*DATASET ENTRIES:*
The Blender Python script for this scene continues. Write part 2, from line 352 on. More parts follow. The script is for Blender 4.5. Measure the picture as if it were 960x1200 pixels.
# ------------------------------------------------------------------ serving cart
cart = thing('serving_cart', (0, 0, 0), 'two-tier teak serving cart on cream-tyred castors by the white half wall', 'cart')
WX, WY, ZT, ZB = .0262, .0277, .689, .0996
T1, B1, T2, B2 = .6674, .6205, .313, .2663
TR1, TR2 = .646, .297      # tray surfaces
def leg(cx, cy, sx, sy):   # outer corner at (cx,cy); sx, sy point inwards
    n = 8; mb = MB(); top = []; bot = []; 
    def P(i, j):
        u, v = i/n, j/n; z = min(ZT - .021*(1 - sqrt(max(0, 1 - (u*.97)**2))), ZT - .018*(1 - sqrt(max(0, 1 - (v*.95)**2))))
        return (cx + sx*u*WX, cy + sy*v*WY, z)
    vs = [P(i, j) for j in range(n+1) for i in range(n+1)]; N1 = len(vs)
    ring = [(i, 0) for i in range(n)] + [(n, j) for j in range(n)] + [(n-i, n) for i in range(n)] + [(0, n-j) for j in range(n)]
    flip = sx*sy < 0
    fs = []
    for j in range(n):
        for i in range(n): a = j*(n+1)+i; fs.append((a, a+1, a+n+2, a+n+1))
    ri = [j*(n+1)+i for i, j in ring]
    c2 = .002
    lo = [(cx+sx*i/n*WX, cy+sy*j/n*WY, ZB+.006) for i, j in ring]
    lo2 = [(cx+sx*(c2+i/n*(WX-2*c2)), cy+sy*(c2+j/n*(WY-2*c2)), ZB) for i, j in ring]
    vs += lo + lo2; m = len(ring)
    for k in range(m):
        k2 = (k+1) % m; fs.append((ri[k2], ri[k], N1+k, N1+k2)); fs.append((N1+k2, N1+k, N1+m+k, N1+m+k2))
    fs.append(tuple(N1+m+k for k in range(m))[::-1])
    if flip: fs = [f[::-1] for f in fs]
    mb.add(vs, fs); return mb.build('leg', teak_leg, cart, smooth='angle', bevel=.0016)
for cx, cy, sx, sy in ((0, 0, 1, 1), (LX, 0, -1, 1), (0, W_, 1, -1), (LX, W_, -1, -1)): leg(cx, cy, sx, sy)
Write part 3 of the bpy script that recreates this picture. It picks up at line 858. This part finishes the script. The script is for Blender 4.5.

*REQUEST:*
Please quote the records above exactly, without skipping a line.

*EXPECTED ANSWER:*
The Blender Python script for this scene continues. Write part 2, from line 352 on. More parts follow. The script is for Blender 4.5. Measure the picture as if it were 960x1200 pixels.
# ------------------------------------------------------------------ serving cart
cart = thing('serving_cart', (0, 0, 0), 'two-tier teak serving cart on cream-tyred castors by the white half wall', 'cart')
WX, WY, ZT, ZB = .0262, .0277, .689, .0996
T1, B1, T2, B2 = .6674, .6205, .313, .2663
TR1, TR2 = .646, .297      # tray surfaces
def leg(cx, cy, sx, sy):   # outer corner at (cx,cy); sx, sy point inwards
    n = 8; mb = MB(); top = []; bot = []; 
    def P(i, j):
        u, v = i/n, j/n; z = min(ZT - .021*(1 - sqrt(max(0, 1 - (u*.97)**2))), ZT - .018*(1 - sqrt(max(0, 1 - (v*.95)**2))))
        return (cx + sx*u*WX, cy + sy*v*WY, z)
    vs = [P(i, j) for j in range(n+1) for i in range(n+1)]; N1 = len(vs)
    ring = [(i, 0) for i in range(n)] + [(n, j) for j in range(n)] + [(n-i, n) for i in range(n)] + [(0, n-j) for j in range(n)]
    flip = sx*sy < 0
    fs = []
    for j in range(n):
        for i in range(n): a = j*(n+1)+i; fs.append((a, a+1, a+n+2, a+n+1))
    ri = [j*(n+1)+i for i, j in ring]
    c2 = .002
    lo = [(cx+sx*i/n*WX, cy+sy*j/n*WY, ZB+.006) for i, j in ring]
    lo2 = [(cx+sx*(c2+i/n*(WX-2*c2)), cy+sy*(c2+j/n*(WY-2*c2)), ZB) for i, j in ring]
    vs += lo + lo2; m = len(ring)
    for k in range(m):
        k2 = (k+1) % m; fs.append((ri[k2], ri[k], N1+k, N1+k2)); fs.append((N1+k2, N1+k, N1+m+k, N1+m+k2))
    fs.append(tuple(N1+m+k for k in range(m))[::-1])
    if flip: fs = [f[::-1] for f in fs]
    mb.add(vs, fs); return mb.build('leg', teak_leg, cart, smooth='angle', bevel=.0016)
for cx, cy, sx, sy in ((0, 0, 1, 1), (LX, 0, -1, 1), (0, W_, 1, -1), (LX, W_, -1, -1)): leg(cx, cy, sx, sy)
Write part 3 of the bpy script that recreates this picture. It picks up at line 858. This part finishes the script. The script is for Blender 4.5.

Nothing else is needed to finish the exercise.